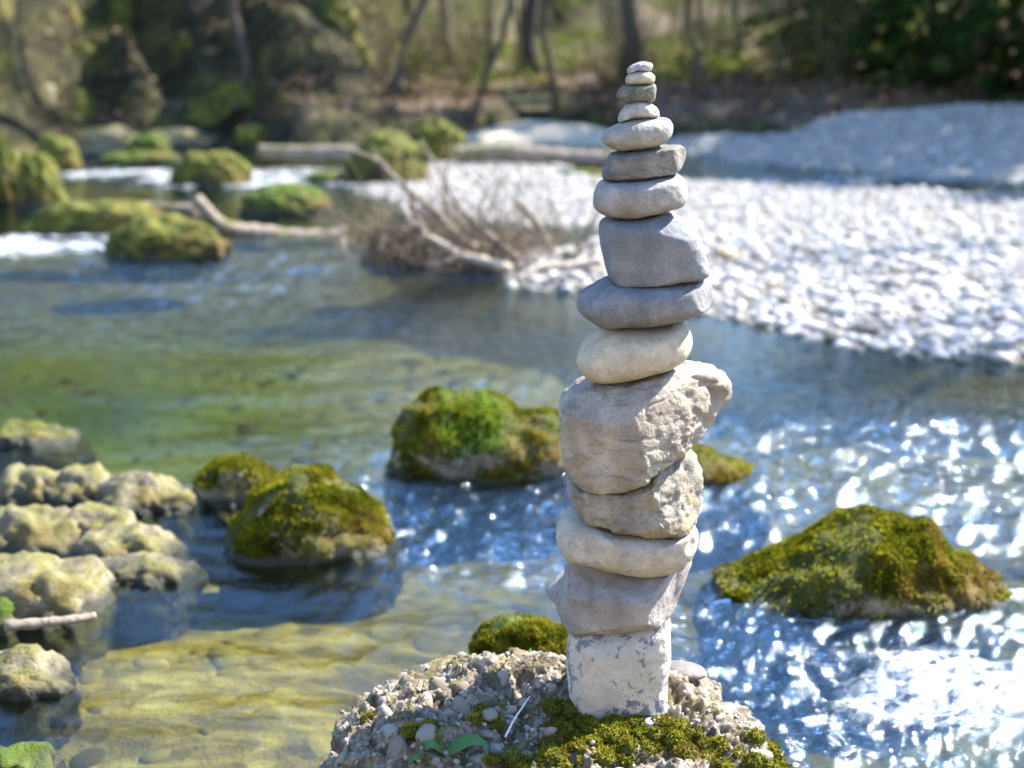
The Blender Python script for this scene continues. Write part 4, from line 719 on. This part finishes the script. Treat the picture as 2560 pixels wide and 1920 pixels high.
for _ in range(55):   # longer twigs fanning upward
    b0 = (rg.normal(1380, 260), rg.uniform(600, 790)); p = at_depth(*c8([b0])[0], rg.uniform(10.3, 11.1)); p[2] = max(p[2], .0); ln = rg.uniform(.35, 1.0); a_ = rg.normal(.2, .75); d = np.array([math.sin(a_), rg.normal(0, .3), abs(math.cos(a_))])
    e_ = p + d * ln; v, q, t = tube(spline([p, (p + e_) / 2 + rg.normal(0, .05, 3), e_], 8), np.linspace(rg.uniform(.005, .010), .002, 8), 4, False); tw.add(v, q)
heap = obj('driftwood_heap', None, loc=(ctr[0], ctr[1], 0), label='tangled dark brown heap of roots and twigs stranded at the tip of the gravel bar', cat='driftwood')
obj('twigs', tw.mesh('twigs', off=(ctr[0], ctr[1], 0)), bark_mat('heap_twigs', (.07, .05, .032), (.26, .195, .135)), parent=heap, kind='stuff')
me_ = NT('dark_root_soil'); mat_root = me_.done(me_.bsdf(me_.ramp(me_.noise(20, 6, .7), [(.3, (.018, .012, .008)), (.7, (.11, .075, .05))]), .95, me_.bump(me_.noise(40, 5, .7), 1.0, .04)))
for (a, b, t_, bs) in [(700, 1060, 540, 735), (1120, 1600, 680, 790)]:
    (x0, y0), (x1, y1) = c8([(a, t_), (b, bs)]); pr, v, f = blob('root_mass', None, x0 / K, x1 / K, y0 / K, y1 / K, .6, mat_root, int(a), cat=None, amp=.3); pr.parent = heap; pr.location = Vector(pr.location) - heap.location
def log(name, label, pix, r, mat, cat='log'): return twig(name, label, [(a * K, b * K, Y) for a, b, Y in pix], r, mat, cat, 12, 36)
lg = log('forked_log', 'grey forked log lying across the mossy boulders in the river', [(738, 515, 13.2), (650, 515, 13.1), (560, 503, 13.0), (500, 497, 12.9), (465, 478, 12.9), (440, 450, 12.9), (420, 428, 12.9)], (.085, .06), mat_log)
P = np.array([at_depth(a * K, b * K, 12.95) for a, b in [(510, 498), (460, 500), (432, 508)]]) - np.array(lg.location); v, q, t = tube(spline(P, 10), np.linspace(.07, .05, 10), 10); obj('limb', mesh_np('limb', v, [q, t]), mat_log, parent=lg)
log('thin_log', 'thin dark log lying over the long flat mossy boulder', [(300, 446, 13.6), (360, 452, 13.5), (425, 455, 13.4)], (.05, .06), mat_log)
e_ = twig('cut_log_end', 'white sawn end of a stump by the driftwood heap', [(742 * K, 492 * K, 12.4), (738 * K, 515 * K, 12.35), (742 * K, 540 * K, 12.3)], (.035, .03), mat_drift_p, 'stump')
log('bleached_log', 'bleached straight log wedged against the big river boulder', [(560, 328, 19.6), (640, 331, 19.5), (720, 333, 19.4), (800, 338, 19.2)], (.09, .13), mat_log)
log('fallen_log', 'long fallen log lying in the calm back channel', [(985, 336, 20.6), (1060, 330, 20.6), (1120, 333, 20.5), (1230, 342, 20.4), (1340, 348, 20.2)], (.13, .12), mat_log)

# ================================================================== FAR BANK: ROCKS, TREES, UNDERGROWTH
OUT = [ # mossy outcrops of the bank, upper left
 ('mossy_outcrop', 'large overhanging mossy outcrop at the upper corner', 20, 225, 40, 250, .8, 25.5), ('mossy_outcrop', 'mossy rock shelf leaning out over the dark hollow', 180, 400, -20, 170, .8, 27), ('mossy_outcrop', 'rounded mossy outcrop with a shadowed underside', 360, 520, 20, 215, .7, 26.5),
 ('mossy_outcrop', 'sunlit yellow mossy outcrop jutting above the bank', 560, 735, -40, 110, .9, 27), ('mossy_outcrop', 'dark earthy overhang below the yellow outcrop', 600, 780, 60, 175, .8, 28), ('mossy_outcrop', 'mossy bank hump below the rounded outcrop', 420, 560, 190, 262, .8, 25), ('mossy_outcrop', 'low mossy hump at the foot of the leaning tree', 560, 700, 212, 285, .8, 25), ('grey_slab', 'grey slanting rock slab at the picture edge', -120, 95, 185, 300, .6, 24.5)]
for k, (nm, lb, a, b, t, bs, dr, Y) in enumerate(OUT): blob(nm, lb, a - 25, b + 25, t - 15, bs + 5, dr, MOSSY_FAR if nm != 'grey_slab' else PALE, 110 + k, Y=Y, amp=.5, cat='outcrop', group='outcrops on the bank' if nm == 'mossy_outcrop' else None)
BARK = bark_mat('tree_bark', (.035, .027, .02), (.12, .095, .07)); BARKM = bark_mat('mossy_bark', (.05, .04, .022), (.16, .125, .07), (.13, .12, .02)); BARKR = bark_mat('red_bark', (.14, .07, .045), (.30, .17, .11))
mat_bud = leafy_mat('spring_leaves', (.07, .08, .02), (.12, .14, .03), (.19, .18, .06), .5)
mat_needle = leafy_mat('conifer_needles', (.012, .028, .008), (.03, .055, .014), (.06, .085, .02), .25)
def tree_meshes(seed, h, r, lean=0.0, crown_lo=.35, leaves=900, limbs=16):
    R = np.random.default_rng(seed); n = 14; t = np.linspace(0, 1, n); bend = np.cumsum(R.normal(0, .012 * h, (n, 2)), axis=0)
    trunk = np.stack([bend[:, 0] + lean * h * t, bend[:, 1], h * t - .4], -1); rad = r * (1.25 - t) ** .9 * (1 + .7 * np.exp(-t * 26)); rad = np.clip(rad * .9, .012, None)
    T = Soup(); T.add(*tube(trunk, rad, 10)); Cn = Soup(); tips = []
    for k in range(limbs):
        tt = crown_lo + (1 - crown_lo) * (k + R.random()) / limbs * .95; p = np.array([np.interp(tt, t, trunk[:, a]) for a in range(3)]); rr = np.interp(tt, t, rad) * .55; az = R.uniform(0, 6.28); ln = h * .32 * (1.15 - tt) * R.uniform(.7, 1.3) + .5
        d = np.array([math.cos(az), math.sin(az), R.uniform(.3, .9)]); c_ = spline([p, p + d * ln * .5 + R.normal(0, .1, 3), p + d * ln + [0, 0, ln * .15]], 7); Cn.add(*tube(c_, np.linspace(rr, .012, 7), 5, False)[:2])
        for j in range(5):
            b = c_[2 + int(R.integers(0, 5))]; d2 = d * .5 + R.normal(0, .6, 3) + [0, 0, .2]; d2 /= np.linalg.norm(d2); l2 = ln * R.uniform(.25, .5); e2 = b + d2 * l2; Cn.add(*tube(spline([b, (b + e2) / 2 + R.normal(0, .06, 3), e2], 4), np.linspace(.016, .005, 4), 3, False)[:2]); tips.append((b, e2))
    if leaves:
        m_ = R.integers(0, len(tips), leaves); f_ = R.random((leaves, 1)); A = np.array([tips[i][0] for i in m_]); B = np.array([tips[i][1] for i in m_]); P = A + (B - A) * f_ + R.normal(0, .12, (leaves, 3)); d = R.normal(0, 1, (leaves, 3)); d /= np.linalg.norm(d, axis=1, keepdims=True); s = np.cross(d, R.normal(0, 1, (leaves, 3))); s /= np.linalg.norm(s, axis=1, keepdims=True); L_ = R.uniform(.05, .12, (leaves, 1))
        Lm = np.stack([P, P + d * L_ * .5 + s * L_ * .35, P + d * L_, P + d * L_ * .5 - s * L_ * .35], 1).reshape(-1, 3); i = np.arange(leaves) * 4; lv = mesh_np('leaves', Lm, [np.stack([i, i + 1, i + 2, i + 3], -1)], False)
    else: lv = None
    return T.mesh('trunk'), Cn.mesh('crown'), lv
def conifer_meshes(seed, h, r, lo=.06, spread=.2):
    R = np.random.default_rng(seed); T = Soup(); T.add(*tube([(0, 0, -.4), (0, 0, h * .5), (0, 0, h)], [r, r * .6, .02], 9)); Q = []; whorls = int(h * 3.2)
    for k in range(whorls):
        tt = lo + (1 - lo) * k / whorls; z = h * tt; ln = h * spread * (1 - tt) ** .8 + .25; nb = 5
        for j in range(nb):
            az = R.uniform(0, 6.28); d = np.array([math.cos(az), math.sin(az), 0]); L_ = ln * R.uniform(.75, 1.15); ns = int(10 + L_ * 9)
            u = R.random(ns) ** .7; P = np.array([0, 0, z]) + d * (u * L_)[:, None] + np.array([0, 0, -1]) * (.28 * L_ * u ** 1.6)[:, None] + R.normal(0, .05, (ns, 3)); side = np.cross(d, [0, 0, 1])
            sg = R.choice([-1, 1], ns)[:, None]; dd_ = d * .6 + side * sg * R.uniform(.3, 1, (ns, 1)) + np.array([0, 0, -1]) * R.uniform(.1, .7, (ns, 1)); dd_ /= np.linalg.norm(dd_, axis=1, keepdims=True); l_ = R.uniform(.16, .38, (ns, 1)); w_ = np.cross(dd_, R.normal(0, 1, (ns, 3))); w_ /= np.linalg.norm(w_, axis=1, keepdims=True)
            Q.append(np.stack([P - w_ * .02, P + w_ * .02, P + dd_ * l_ * .6 + w_ * .055, P + dd_ * l_, P + dd_ * l_ * .6 - w_ * .055], 1).reshape(-1, 3))
    Q = np.vstack(Q); n = len(Q) // 5; i = np.arange(n) * 5
    return T.mesh('trunk'), mesh_np('crown', Q, [np.stack([i, i + 1, i + 2, i + 4], -1), np.stack([i + 4, i + 2, i + 3], -1)], False)
TV = [tree_meshes(200, 15, .19), tree_meshes(201, 13, .10), tree_meshes(202, 12, .075, limbs=13, leaves=700), tree_meshes(203, 10, .085, lean=.38), tree_meshes(204, 9, .055, lean=-.12, leaves=500, limbs=12), tree_meshes(205, 16, .15, lean=.05)]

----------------

**SHORT EXERCISE:** Answer with one number only: how many lines above contain the word "picture".

**RESULT:** 2